I know I am not here by chance, and every morning I ask God to help me fulfill my mission here.  I pray to be a source of strength, hope, healing, light, love, and joy to myself and others, especially those who have been through trauma.
When I see other survivors of severe trauma and child sexual abuse floundering in the sea as I was, I throw out a rope and if they have the strength to hang on, I pull them ashore, as so many others once did for me. There is no greater meaning and purpose than holding survivors close as they gasp and retch, and try to catch their breath, as I once had to, and occasionally still do. We survivors have so much in common and I have met many courageous women and men who have become my soul sisters and brothers.  Some people are born on an island.  We were born at sea.

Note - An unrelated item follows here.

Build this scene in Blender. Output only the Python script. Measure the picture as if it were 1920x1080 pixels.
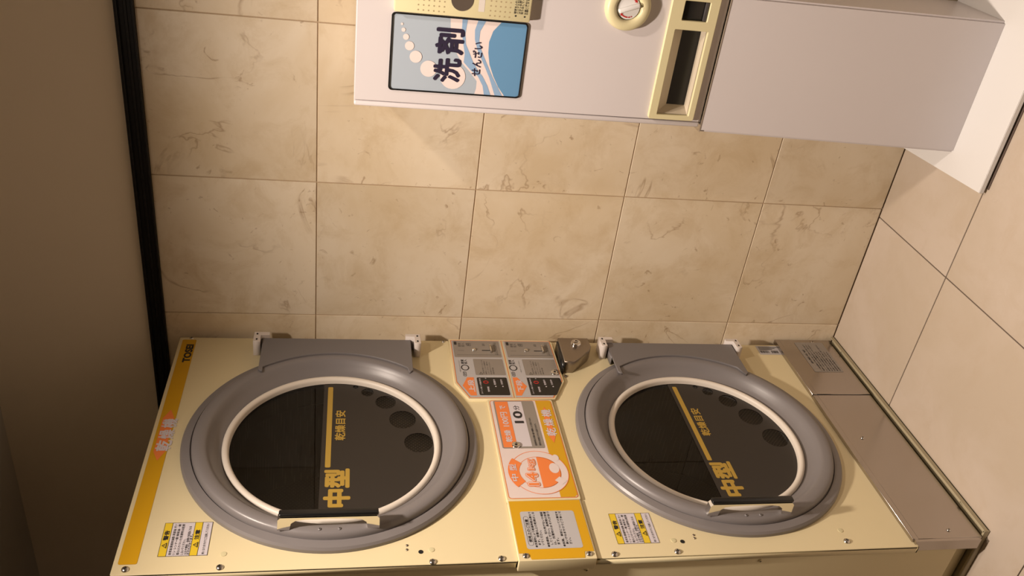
import bpy, bmesh, math, random
from mathutils import Vector, Matrix, Euler

scene = bpy.context.scene
for o in list(bpy.data.objects):
    bpy.data.objects.remove(o, do_unlink=True)
COL = scene.collection
PI = math.pi
random.seed(4)

# ------------------------------------------------------------------ camera (portrait shot held on its side)
cam_data = bpy.data.cameras.new('camera')
cam = bpy.data.objects.new('camera', cam_data)
COL.objects.link(cam)
_m = Euler((math.radians(78.9593), math.radians(-1.4407), math.radians(31.8226)), 'XYZ').to_matrix()
_xp, _yp, _zp = _m.col[0], _m.col[1], _m.col[2]
_r = Matrix((-_yp, _xp, _zp)).transposed()
cam.matrix_world = Matrix.Translation((0.9426, -2.0138, 1.4928)) @ _r.to_4x4()
cam_data.sensor_width = 36
cam_data.lens = 1624.87 / 1920 * 36
cam_data.clip_start = 0.02
cam_data.clip_end = 50
scene.camera = cam

# ------------------------------------------------------------------ world, lamps, exposure
world = bpy.data.worlds.new('world')
scene.world = world
world.use_nodes = True
world.node_tree.nodes['Background'].inputs[0].default_value = (1.0, 0.8, 0.6, 1)
world.node_tree.nodes['Background'].inputs[1].default_value = 0.15
vs = scene.view_settings
vs.view_transform = 'Standard'
vs.look = 'None'
vs.gamma = 1.0
vs.use_curve_mapping = False
vs.exposure = 0.0
WARM = (1.0, 0.84, 0.71)


def area(name, loc, target, size, power, color=WARM, spread=180):
    d = bpy.data.lights.new(name, 'AREA')
    d.shape = 'DISK'
    d.size = size
    d.energy = power
    d.color = color
    d.spread = math.radians(spread)
    o = bpy.data.objects.new(name, d)
    COL.objects.link(o)
    o.location = loc
    o.rotation_euler = (Vector(target) - Vector(loc)).to_track_quat('-Z', 'Y').to_euler()
    return o


def spot(name, loc, cone, power, radius):
    d = bpy.data.lights.new(name, 'SPOT')
    d.spot_size = math.radians(cone)
    d.spot_blend = 1.0
    d.energy = power
    d.color = WARM
    d.shadow_soft_size = radius
    o = bpy.data.objects.new(name, d)
    COL.objects.link(o)
    o.location = loc
    return o


# ceiling downlights: a wide beam with a brighter core, cut off towards the horizon
LAMPS = [(0.30, -1.02, 2.385, 1.08), (1.12, -0.82, 2.385, 0.46)]
for lx, ly, lz, k in LAMPS:
    spot('downlight_wide_beam', (lx, ly, lz), 142, 188 * k, 0.045)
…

These precious friends have permanent guest rooms on my Island and in my heart. Nothing brings me greater joy than speaking with, encouraging and loving them. Incredibly, there is endless room here on my island, and miraculously, the more guests who join me here the more the island grows and the more possibilities become visible. We will always be connected by the uncontrollable sea of life and the force of our love. The relationships I form here are deep and lasting. I have found deep meaning and joy in the heart of this painful sea and I ask God to help me continue to pull others toward my island to rest and to help them to increase their strength and to reach their own beautiful and permanent island nearby.